What am I thankful for?

Paper lanterns are surprisingly deep objects. Flattened out, they take the form of a few basic geometric shapes. Yet when you open them up they reveal so many more intricacies; patterns which reflect light in strange, beautiful ways, making me wonder how an item that looked so flat and straightforward could become something so complex. Origami is another skill, taking something banal and creating angles, images and contortions into another thing altogether. That’s what this question is: something that is – on the face of it – a standard question, meant to give some hindsight into an individual. However, when it comes down to answering it, the response is not as simple.

This is not meant to come across as someĀ emo moment. I’m not a dark, brooding kid who feels everything in life is unfair and only I have figured out what life is. There are things I do feel grateful for: a roof over my head for one, being married, a pet .. but these are just the cuts made for the patterns on the lantern. None of these things really dip into the crevasse of the question of what it is to be truly thankful for. For me, being thankful is more about the absence of something.

My example: I am thankful to not be alone. For all my introverted characteristics, it’s strange to admit life is better when shared. Sure, life alone has many benefits: no complaints over a tea being too milky or being able to schedule life around myself.
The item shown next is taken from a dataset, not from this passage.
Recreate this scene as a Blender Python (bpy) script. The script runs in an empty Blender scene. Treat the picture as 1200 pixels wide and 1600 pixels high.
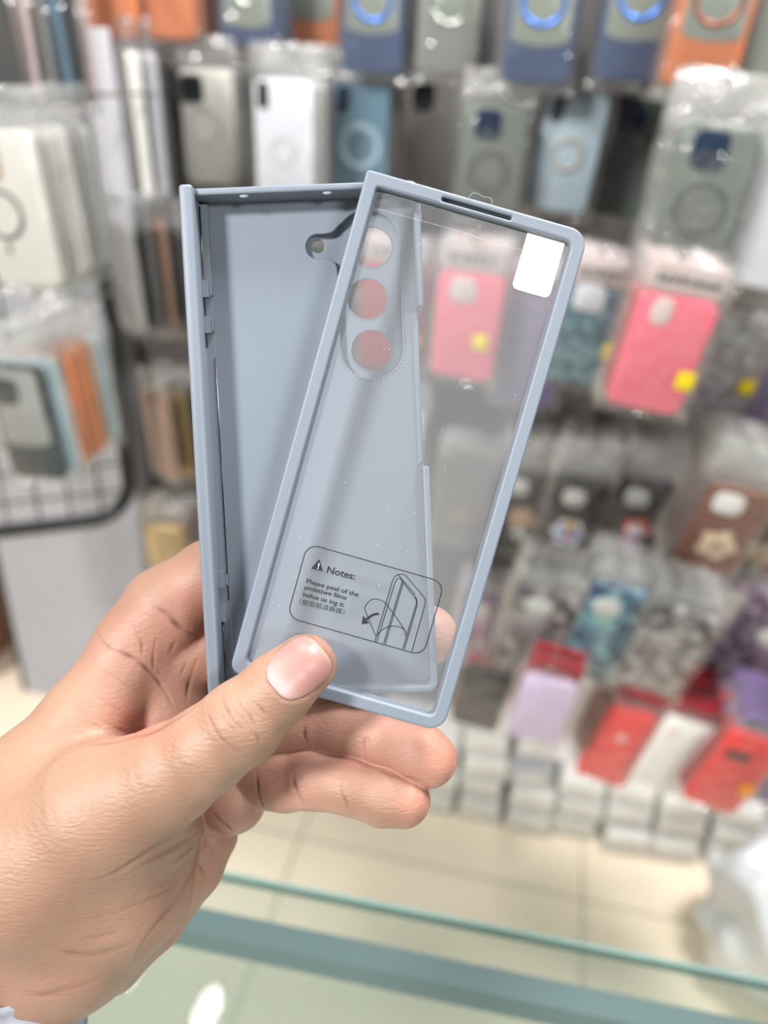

However, the feeling of being truly lonely (whilst not being something to be feared) is one of stagnation – of progress and repetition without feedback. Someone to reflect on what you do in life. Being alone to me is a melancholia that is both freeing yet completely empty.

So, for now the answer is to have at least one other person to ward away isolation. To at least know that, out there, the loneliness is at least shared and at most starved. Like paper lanterns floating away on the breeze together, maybe not conscious of the others, but from an observational standpoint they are never alone. Even in my loneliest days there will always be that knowledge and, accepting this, will at least let me continue to seek out a future. That’s what I feel I am grateful for at the moment.